Le 21 septembre 1943, le chrétien maro­nite, Béchara El-Khoury, grand défenseur de l’indépendance, est élu président de la République par la Chambre des députés. Il s’accorde avec le musulman sunnite, Riad Solh, qui prend la tête du gouvernement. L’accord qui donnera naissance au « pacte national », en vertu duquel les chrétiens acceptent de renoncer à la protection de la France et les musulmans à celle des pays arabes. Ce pacte choisit aussi de consolider la répartition officieuse des postes de responsa­bilité entre les différentes communautés. L’objectif proclamé est de rendre chrétiens et musulmans solidaires dans une communauté arabophone à cheval entre Orient et Occident. Cependant, bien que le pacte ait posé la base de la coexistence entre les communautés confessionnelles du Liban il a semé les germes des conflits internes alimentés par les ingérences extérieures.

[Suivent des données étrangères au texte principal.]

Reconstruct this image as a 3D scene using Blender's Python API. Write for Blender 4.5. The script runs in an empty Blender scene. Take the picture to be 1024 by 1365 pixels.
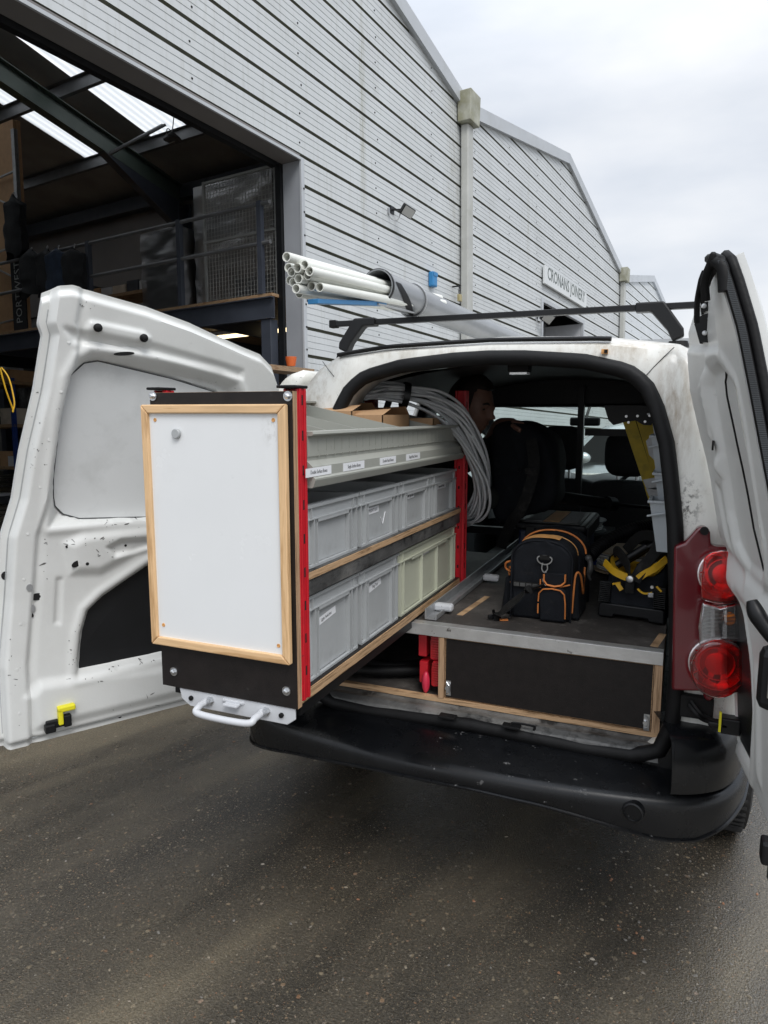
import bpy, bmesh, math, random
from mathutils import Vector as V, Matrix as MX, noise as NZ
rad = math.radians
rnd = random.Random(11)
S = bpy.context.scene
COL = S.collection

# ------------------------------------------------------------------ camera, sky, sun, exposure
FPX, CXP, CYP, CAMH, YAW, PIT = 945.0, 512.0, 682.5, 1.55, rad(22.9), rad(8.07)
cd = bpy.data.cameras.new('camera'); cam = bpy.data.objects.new('camera', cd); COL.objects.link(cam)
cam.location = (0, 0, CAMH); cam.rotation_euler = (math.pi/2 - PIT, 0, YAW)
cd.sensor_fit = 'HORIZONTAL'; cd.sensor_width = 36.0; cd.lens = 36.0*FPX/1024.0
cd.clip_start = 0.05; cd.clip_end = 2000.0
S.camera = cam
S.view_settings.view_transform = 'Standard'; S.view_settings.look = 'None'
S.view_settings.gamma = 1.0; S.view_settings.use_curve_mapping = False
S.view_settings.exposure = 0.40
SUN_EL, SUN_AZ = rad(52), rad(138)      # azimuth measured from +Y towards +X
w = bpy.data.worlds.new('World'); S.world = w; w.use_nodes = True
nt = w.node_tree; nt.nodes.clear()
def nd(nt, t, **k):
    n = nt.nodes.new(t)
    for a, b in k.items():
        if a in n.inputs and not hasattr(n, a): n.inputs[a].default_value = b
        else:
            try: setattr(n, a, b)
            except Exception: n.inputs[a].default_value = b
    return n
def ln(nt, a, b): nt.links.new(a, b)
def ramp(nt, fac, stops):
    r = nt.nodes.new('ShaderNodeValToRGB'); ln(nt, fac, r.inputs[0])
    e = r.color_ramp.elements
    while len(e) < len(stops): e.new(.5)
    for i, (p, c) in enumerate(stops):
        e[i].position = p; e[i].color = (c[0], c[1], c[2], 1) if not isinstance(c, (int, float)) else (c, c, c, 1)
    return r.outputs[0]
def mixc(nt, fac, a, b, mode='MIX'):
    m = nt.nodes.new('ShaderNodeMix'); m.data_type = 'RGBA'; m.blend_type = mode
    for s, v in ((0, fac), (6, a), (7, b)):
        if hasattr(v, 'links'): ln(nt, v, m.inputs[s])
        elif s == 0: m.inputs[0].default_value = v
        else: m.inputs[s].default_value = (v[0], v[1], v[2], 1)
    return m.outputs[2]
sky = nd(nt, 'ShaderNodeTexSky', sky_type='NISHITA'); sky.sun_disc = False
sky.sun_elevation = SUN_EL; sky.sun_rotation = SUN_AZ
tc = nd(nt, 'ShaderNodeTexCoord')
mp = nd(nt, 'ShaderNodeMapping'); mp.inputs['Scale'].default_value = (1, 1, 2.6); mp.inputs['Location'].default_value = (.35, .2, .1)
ln(nt, tc.outputs['Generated'], mp.inputs[0])
n1 = nd(nt, 'ShaderNodeTexNoise'); n1.inputs['Scale'].default_value = 1.7; n1.inputs['Detail'].default_value = 6; n1.inputs['Roughness'].default_value = .5
ln(nt, mp.outputs[0], n1.inputs['Vector'])
cl = ramp(nt, n1.outputs[0], [(.34, (5.2, 5.7, 6.5)), (.5, (6.9, 7.2, 7.7)), (.66, (8.6, 8.65, 8.75))])
skyc = mixc(nt, .92, sky.outputs[0], cl)
# an overcast sky is brighter overhead than at the horizon
sx = nd(nt, 'ShaderNodeSeparateXYZ'); ln(nt, tc.outputs['Generated'], sx.inputs[0])
gr = ramp(nt, sx.outputs[2], [(0.0, .92), (.35, .98), (1.0, 2.0)])
skyc = mixc(nt, 1.0, skyc, gr, 'MULTIPLY')
bg = nd(nt, 'ShaderNodeBackground'); ln(nt, skyc, bg.inputs[0]); bg.inputs[1].default_value = .096
ln(nt, bg.outputs[0], nd(nt, 'ShaderNodeOutputWorld').inputs[0])
sd = bpy.data.lights.new('sun', 'SUN'); sun = bpy.data.objects.new('sun', sd); COL.objects.link(sun)
sd.energy = 1.5; sd.angle = rad(28); sd.color = (1, .975, .94)
sdir = V((math.sin(SUN_AZ)*math.cos(SUN_EL), math.cos(SUN_AZ)*math.cos(SUN_EL), math.sin(SUN_EL)))
sun.rotation_euler = sdir.to_track_quat('Z', 'Y').to_euler()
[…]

Dans sa lutte pour l’indépendance, Riad Solh annonce alors son intention de suppri­mer tous les articles de la Constitution rela­tifs au mandat français. Le parlement vote la suppression de ces articles le 8 novembre. Le gouverneur français réplique le 11 novembre en arrêtant Béchara El-Khoury, Riad Solh et d’autres personnalités qui sont emprisonnées à la citadelle de Rachaya. Toujours le 11 novembre, 7 parlementaires s’introduisent dans le parlement en dépit d’un blocus des forces de l’ordre et adoptent le drapeau Libanais. Le lendemain, des véhicules fran­çais sont attaqués et incendiés lors d’une grève de protestation à Beyrouth. Mais ce n’est que le 22 novembre que le président de la République et son gouvernement sont libé­rés. La France libre se résout à accorder l’indépendance au pays. C’est à cette date qu’on célébrera désormais l’indépendance du Liban. La souveraineté du Liban est officiel­lement reconnue le 3 janvier 1944. Le traité franco-britannique du 13 décembre 1945 décide le départ des troupes françaises et britanniques du Liban. Les dernières troupes quittent Beyrouth le 7 avril 1946 mettant ainsi un terme au mandat français au Liban.

75 ans après son indépendance, le Liban demeure toutefois la scène de nombreuses ingérences régionales et internationales. Politiquement fragile et ayant une position géographique sensible, le pays du Cèdre reste tributaire du climat politique de toute la région.